Nodding to another fungo bat leaning up against the Braves spring dugout, Washington said, “When you flip that bat head there, it keeps going. When I flip this one, it stops. That’s the difference. I can hit the ball harder off that other one because it’s lighter. I can really smoke balls with that. But I’m not into smoking balls at infielders. I want infielders to catch ground balls comfortably.

“I can put the ball where I want to. If I had never put my hand on this, I would have figured out how to hit that one. But I didn’t.”

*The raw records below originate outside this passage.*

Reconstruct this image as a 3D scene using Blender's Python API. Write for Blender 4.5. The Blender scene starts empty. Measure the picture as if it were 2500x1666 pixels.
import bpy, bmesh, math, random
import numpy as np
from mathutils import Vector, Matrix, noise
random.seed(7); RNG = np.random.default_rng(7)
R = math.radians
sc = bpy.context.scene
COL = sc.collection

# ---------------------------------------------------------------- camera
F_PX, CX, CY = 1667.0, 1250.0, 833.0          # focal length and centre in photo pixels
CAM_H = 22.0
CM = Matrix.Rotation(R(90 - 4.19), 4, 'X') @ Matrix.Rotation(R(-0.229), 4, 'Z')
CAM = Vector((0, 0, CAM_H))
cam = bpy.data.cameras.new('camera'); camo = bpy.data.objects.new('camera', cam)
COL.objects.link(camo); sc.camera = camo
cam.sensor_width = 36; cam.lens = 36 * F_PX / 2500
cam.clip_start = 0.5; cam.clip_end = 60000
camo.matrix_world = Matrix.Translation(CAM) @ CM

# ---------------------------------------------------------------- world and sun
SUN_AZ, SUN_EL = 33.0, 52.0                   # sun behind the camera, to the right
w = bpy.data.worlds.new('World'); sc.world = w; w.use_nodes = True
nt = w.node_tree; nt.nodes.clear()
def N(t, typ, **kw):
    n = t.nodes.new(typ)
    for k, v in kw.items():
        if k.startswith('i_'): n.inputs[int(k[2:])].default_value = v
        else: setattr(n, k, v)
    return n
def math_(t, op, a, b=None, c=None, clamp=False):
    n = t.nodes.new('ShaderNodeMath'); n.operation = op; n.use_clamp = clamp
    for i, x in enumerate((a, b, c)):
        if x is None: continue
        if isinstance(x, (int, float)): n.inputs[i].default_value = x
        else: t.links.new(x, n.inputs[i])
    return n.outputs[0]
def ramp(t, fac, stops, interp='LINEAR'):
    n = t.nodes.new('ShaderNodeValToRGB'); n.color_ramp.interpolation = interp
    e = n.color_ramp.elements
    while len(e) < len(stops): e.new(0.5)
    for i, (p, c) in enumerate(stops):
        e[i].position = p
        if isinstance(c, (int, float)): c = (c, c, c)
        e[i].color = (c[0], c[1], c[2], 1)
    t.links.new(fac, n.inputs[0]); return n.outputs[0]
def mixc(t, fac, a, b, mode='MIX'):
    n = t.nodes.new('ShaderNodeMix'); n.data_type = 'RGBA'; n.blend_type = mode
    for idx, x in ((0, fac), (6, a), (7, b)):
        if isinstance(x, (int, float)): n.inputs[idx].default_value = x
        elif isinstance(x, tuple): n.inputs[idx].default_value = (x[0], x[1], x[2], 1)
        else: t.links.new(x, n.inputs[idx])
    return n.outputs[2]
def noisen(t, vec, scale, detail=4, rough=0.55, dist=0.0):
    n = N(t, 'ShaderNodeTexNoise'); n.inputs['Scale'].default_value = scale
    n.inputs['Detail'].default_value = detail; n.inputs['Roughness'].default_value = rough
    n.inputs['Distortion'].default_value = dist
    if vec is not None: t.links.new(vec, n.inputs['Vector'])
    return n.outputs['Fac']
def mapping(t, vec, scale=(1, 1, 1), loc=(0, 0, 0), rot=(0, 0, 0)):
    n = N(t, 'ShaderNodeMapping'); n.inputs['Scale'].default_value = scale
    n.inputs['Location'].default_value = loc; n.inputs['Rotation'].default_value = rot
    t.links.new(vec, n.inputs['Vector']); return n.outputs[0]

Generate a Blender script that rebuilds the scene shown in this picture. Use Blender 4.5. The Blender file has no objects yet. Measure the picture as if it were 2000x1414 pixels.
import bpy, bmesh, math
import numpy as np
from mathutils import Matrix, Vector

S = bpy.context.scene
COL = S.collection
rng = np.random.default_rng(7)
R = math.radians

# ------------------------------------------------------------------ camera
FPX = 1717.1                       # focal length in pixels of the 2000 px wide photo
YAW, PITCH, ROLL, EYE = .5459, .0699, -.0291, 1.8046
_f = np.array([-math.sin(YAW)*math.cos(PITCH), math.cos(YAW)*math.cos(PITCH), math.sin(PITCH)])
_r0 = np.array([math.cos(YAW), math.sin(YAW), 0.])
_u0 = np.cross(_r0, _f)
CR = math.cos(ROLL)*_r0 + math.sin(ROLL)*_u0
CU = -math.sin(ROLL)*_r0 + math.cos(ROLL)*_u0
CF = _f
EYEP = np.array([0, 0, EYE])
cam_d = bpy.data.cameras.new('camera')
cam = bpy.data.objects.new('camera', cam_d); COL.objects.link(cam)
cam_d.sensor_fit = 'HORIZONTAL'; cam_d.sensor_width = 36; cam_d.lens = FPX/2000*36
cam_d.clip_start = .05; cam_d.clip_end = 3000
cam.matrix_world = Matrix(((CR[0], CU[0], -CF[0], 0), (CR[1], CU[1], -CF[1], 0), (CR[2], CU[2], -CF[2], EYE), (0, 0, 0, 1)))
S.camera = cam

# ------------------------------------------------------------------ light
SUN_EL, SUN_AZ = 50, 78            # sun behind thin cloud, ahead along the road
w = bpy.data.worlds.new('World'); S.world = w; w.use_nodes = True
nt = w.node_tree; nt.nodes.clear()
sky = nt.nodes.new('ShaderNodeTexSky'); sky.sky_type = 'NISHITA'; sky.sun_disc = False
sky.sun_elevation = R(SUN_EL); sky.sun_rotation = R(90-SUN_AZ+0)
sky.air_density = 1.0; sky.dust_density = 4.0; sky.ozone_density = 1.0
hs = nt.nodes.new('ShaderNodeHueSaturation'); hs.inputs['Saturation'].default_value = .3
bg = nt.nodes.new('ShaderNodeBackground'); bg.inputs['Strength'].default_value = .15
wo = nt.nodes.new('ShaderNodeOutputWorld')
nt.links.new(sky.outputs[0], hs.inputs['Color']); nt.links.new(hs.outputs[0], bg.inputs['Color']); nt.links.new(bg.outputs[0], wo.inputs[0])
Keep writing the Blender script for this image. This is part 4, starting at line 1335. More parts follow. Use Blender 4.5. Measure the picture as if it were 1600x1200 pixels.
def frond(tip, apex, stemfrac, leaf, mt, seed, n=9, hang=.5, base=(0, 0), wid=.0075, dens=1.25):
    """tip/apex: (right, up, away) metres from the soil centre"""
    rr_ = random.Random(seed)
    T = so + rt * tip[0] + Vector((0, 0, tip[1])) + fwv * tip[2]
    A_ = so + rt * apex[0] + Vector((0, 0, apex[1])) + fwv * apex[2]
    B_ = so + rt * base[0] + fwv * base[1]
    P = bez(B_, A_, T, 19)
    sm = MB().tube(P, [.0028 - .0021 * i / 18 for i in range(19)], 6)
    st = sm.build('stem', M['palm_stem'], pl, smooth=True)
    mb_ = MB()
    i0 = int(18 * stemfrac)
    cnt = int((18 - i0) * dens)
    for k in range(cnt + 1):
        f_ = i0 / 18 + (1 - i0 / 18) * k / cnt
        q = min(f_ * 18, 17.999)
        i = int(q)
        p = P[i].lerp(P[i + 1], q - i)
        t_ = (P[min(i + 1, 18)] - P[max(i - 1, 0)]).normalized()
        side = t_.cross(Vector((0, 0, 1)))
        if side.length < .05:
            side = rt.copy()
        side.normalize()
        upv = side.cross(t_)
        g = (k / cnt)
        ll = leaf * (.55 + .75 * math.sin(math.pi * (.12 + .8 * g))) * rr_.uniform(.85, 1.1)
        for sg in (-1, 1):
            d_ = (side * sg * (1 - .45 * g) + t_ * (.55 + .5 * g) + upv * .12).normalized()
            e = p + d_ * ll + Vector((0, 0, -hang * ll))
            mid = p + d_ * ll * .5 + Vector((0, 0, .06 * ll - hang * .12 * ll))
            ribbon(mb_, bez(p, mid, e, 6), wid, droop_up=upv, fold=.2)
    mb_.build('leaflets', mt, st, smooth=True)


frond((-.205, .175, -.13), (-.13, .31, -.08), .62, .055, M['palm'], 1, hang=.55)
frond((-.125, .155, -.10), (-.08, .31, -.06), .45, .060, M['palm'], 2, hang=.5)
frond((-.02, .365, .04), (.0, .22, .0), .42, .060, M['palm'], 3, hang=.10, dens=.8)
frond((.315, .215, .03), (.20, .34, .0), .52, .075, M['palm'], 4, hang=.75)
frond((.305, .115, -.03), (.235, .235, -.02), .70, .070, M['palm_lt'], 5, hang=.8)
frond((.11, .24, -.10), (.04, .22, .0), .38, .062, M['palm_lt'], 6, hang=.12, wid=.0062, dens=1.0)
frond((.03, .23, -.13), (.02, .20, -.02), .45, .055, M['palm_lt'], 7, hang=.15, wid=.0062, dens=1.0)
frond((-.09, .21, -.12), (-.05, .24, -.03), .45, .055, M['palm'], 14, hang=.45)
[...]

This bat accompanied Washington through the climb up the coaching ranks in his post-playing second act, which began in Oakland. And through eight seasons as Texas’ manager, when he’d still hit infield during the spring. Through his managerial extremes of two runs to the World Series (2010 & ’11) and acknowledged cocaine use as well as an abrupt resignation to reportedly try to repair his marriage. It is with him still, on this new assignment with the Braves, where part of the job description seems to be defying his age (64) by bouncing around camp with more energy than those players 40 years younger.

The bright green and gold coloring on the bat (A’s colors) has long ago worn away, leaving behind a dull yellowish hue. Gone too is the label – it’s a Sam Bat. There’s only the faintest trace that it was ever burned into the wood.

Washington said he has known some old-time coaches so deft with a fungo bat that they practically could “pitch” batting practice with it. “I’m pretty good, but I’m not that good,” he laughed.

B.B. King named his guitar “Lucille.” Bobby Jones’ putter was “Calamity Jane.” But Washington has thus far resisted the notion of humanizing his instrument. Even though it has been very, very good to him.

More than helping to make him a proficient striker of ground balls, this bat has even earned Washington a little money on the side.

It was in the early 2000s, while he was still coaching with the A’s, when Washington took a dare from outfielder Jermaine Dye.

Stand a few feet up the third base line from home plate – where coaches usually position themselves to hit ground balls to the right side of the infield. Hit a ball that would carry into shallow centerfield and into the bucket where batting practice balls are deposited. I’ll give you $1,000 if you can do it before the season is over, Dye told Washington.

Oh, also the screen that guards the player collecting those balls thrown in from the outfield stays up. Just to make the angle even more severe.

Daily, Washington closed batting practice by taking a dozen or so shots at the distant bucket. He was the golfer playing for nothing but a hole in one. When he just grazed the bucket, it was cause for much woofing.

Then, on the final month of the season, Washington dropped one in the bucket. Washington had won the fungo lottery. He happily recalls the team meeting where Dye peeled off 10 $100 bills.

Little wonder that when Washington reports to spring training, he doesn’t ship his fungo bat with the rest of the equipment. It goes with him on the drive south. “I don’t go anywhere without it,” he laughed.

“And when season is over and I walk out of that clubhouse,” he said, “it’s going to be in my hand. I’ll put it in my truck and take it home.”

Just like it was a member of the family.